12 August, 2008

Would you prefer to be hated or feared?

I won't lie to you and say that everyone here is getting along fine ever since someone in the Caucasus invaded someone else, or provoked someone else into invading, whatever the truth may be.* Of course we are getting along, mostly because we rarely discuss it. Nothing promotes harmony so much as keeping your mouth shut, which might be why several monastic orders require their monks to take vows of silence.

The following exchange tonight between my son and me is probably the shortest and most civilized exchange to transpire.

Did you hear that Georgia isn't allowing Russian tourists to leave?

Seeing as how Russia is still dropping bombs on Georgia, that strikes me as a good thing.
I won't bother describing last night's near riot that climaxed with my sister-in-law demanding,
Why do you think the world hates America? Not your people, but your government?

Because they believe lies.
(I've written about these lies once or twice.) The conversation didn't improve much from there, but it did expire shortly thereafter.

I came up with a wittier reply, an hour or so later of course. I hint at it in the title. Perhaps the response I did give was better, since it actually answers the question. Besides, while a witty reply can return a conversation to levity, it can also provoke and offend.

Whenever I discuss things of this sort with my wife's family, I must face the implication that our Western media either reports only one side of the story, or lies outright,** whereas Russian media report the truth.—or, if not the truth, at least the important facts that give the story appropriate context. I grant that the concept of an honest Russian journalist is not a metaphysical impossibility, but that doesn't seem to help much.

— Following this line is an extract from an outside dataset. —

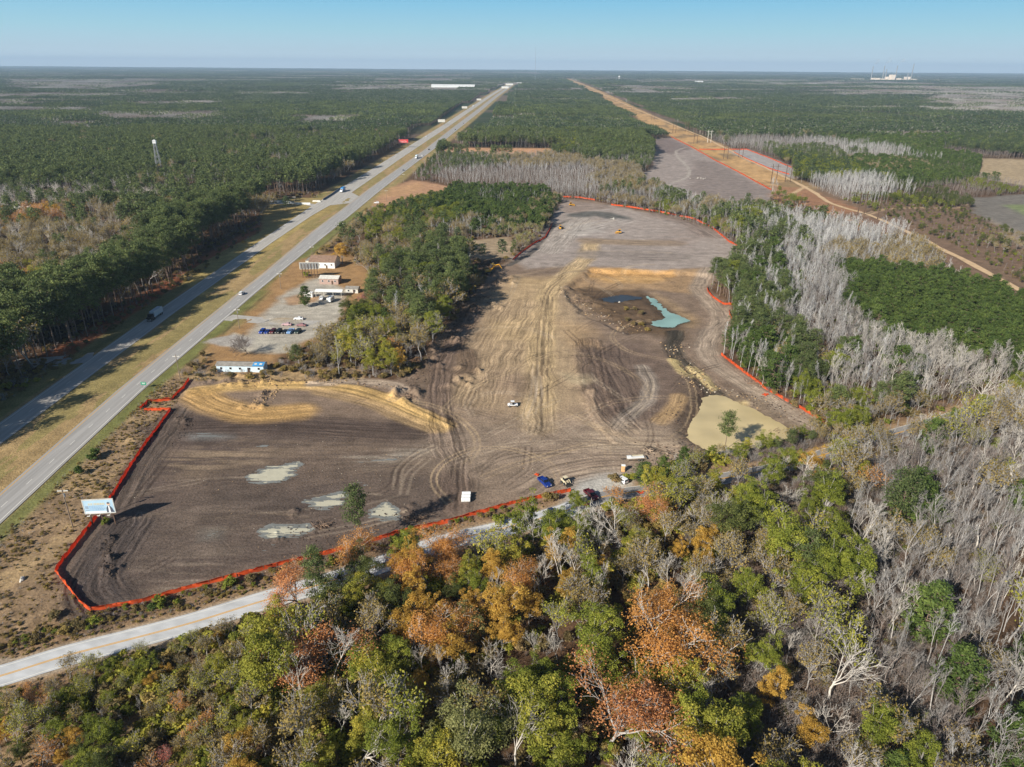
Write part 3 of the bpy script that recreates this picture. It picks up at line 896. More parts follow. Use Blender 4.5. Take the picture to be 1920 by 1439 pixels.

While we sit here and wring our hands over such things, people die. Two supposedly Christian nations battle for the possession of a third (also Christian) nation. May God grant rest to the souls of the victims.

All of them.

*As to whatever the truth may be, I gladly concede that, to Moscow's credit, the affair bears absolutely no resemblance to tactics they've favored in other recent conflicts, and of course the Russian military would never, ever do the sort of things that they've accused Georgia's military of doing. We also know that the Moscow regime would never allow their own citizens to die when it could be avoided, let alone lie to them about what is going on.

Hmm. After reading that last link, a note to self. Never drink a cup of tea in Russia unless it's prepared by your family.


**This happened to me once before in a conversation with someone from China, who amazed me into silence by asserting with a straight face that the Chinese government's control of the media is comoparable to the American government's control of the media.


Clemens said...

Yesterday I had a wild conversation with the Mad Cossack of the department, our very own Russian refugee from the Caucasus in North Ossetia. Says he hates the Russian government, but he thinks ... and then pretty much says what your family seems to say. Then he is off on a tear about how he is being persecuted here in America because of his opinions about the Russians having the right of it, and "it is Stalinism!! In this country!!" He is convinced that his phone is now tapped, and he may be deported for speaking the truth about Georgia. And he is so frightened that he has changed his course on the history of the Caucases so that is does not even mention Georgia. He is worried that he would be deported back to Russia where he would be killed.

The one part I agree with is his fear that we could be sliding into a much bigger war.

Like with my Russian friend from the Gulag [and thanks for the link, btw], it is always an education to talk to Russians about history.

jack perry said...

I plan to write some more about this when I get the time. I've noticed similar reactions from other Russians, including an article in the Washington Post where a correspondent for Komsomolskaya Pravda claims that how the American press has been covering the conflict proves that the American press is not free. The irony was remarkable.